Le deuxième porte sur la personne la mieux placée pour gagner. Une élection législative, lorsqu'il s'agit de s'opposer à la majorité présidentielle, se gagne notamment sur la capacité à créer une dynamique locale, à mobiliser et rassembler l'électorat, à créer l'événement. Nous avons besoin d'une personne pour incarner cette dynamique, la France Insoumise est bien placée pour le savoir. Entre la présence de Myriam El Khomri sur la circonscription et la volonté de Macron de faire une Loi travail n°2, plusieurs partis politiques comme des dizaines d'habitantes et d'habitants plaident pour que je l'incarne. Le candidat de la France Insoumise nous a alors expliqué (je mets des guillemets, je cite), que "la Loi travail, c'était loin" (gloups) et que "la pétition ne représentait plus grand chose" (re-gloups). Il a donc maintenu qu'il était plus légitime à incarner cette dynamique. Deuxième désaccord.
Ce qui ne sera pas dit dans cette réunion et que j'apprendrai après, c'est que la décision de ne pas me soutenir n'a pas été discutée par les Insoumis du 18e. Elle a été prise ailleurs.

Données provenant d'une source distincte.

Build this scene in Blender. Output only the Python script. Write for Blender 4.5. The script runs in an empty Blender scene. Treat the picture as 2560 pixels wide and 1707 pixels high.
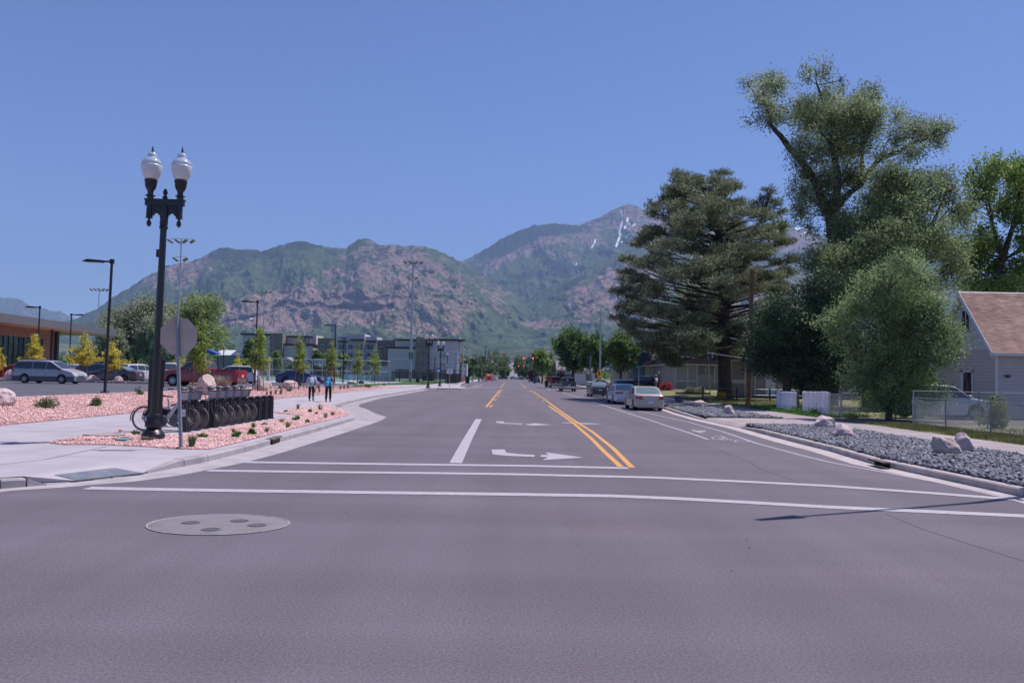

La campagne lancée depuis 3 mois par la 18 citoyenne rassemble des dizaines de citoyennes et citoyens n'ayant jamais milité de leur vie, elle est soutenu par EELV et le PCF, par des militant.e.s d'Ensemble*, du NPA*, des insoumis.e.s, des hamonistes, des féministes et des syndicalistes. Cette volonté de la France Insoumise d’être l’unique organisation politique à partir seule à la bataille est incompréhensible. Ne pas vouloir participer à ce rassemblement, dans la 18e comme ailleurs, présente un risque majeur : faire gagner la droite. Les jours passent, et avec eux s'éloigne la possibilité de partir groupés.
Je veux encore y croire. Nous allons nous battre de toutes nos forces pour que cela n'arrive pas et créer les conditions de la victoire de la gauche et des écologistes dans l’arrondissement.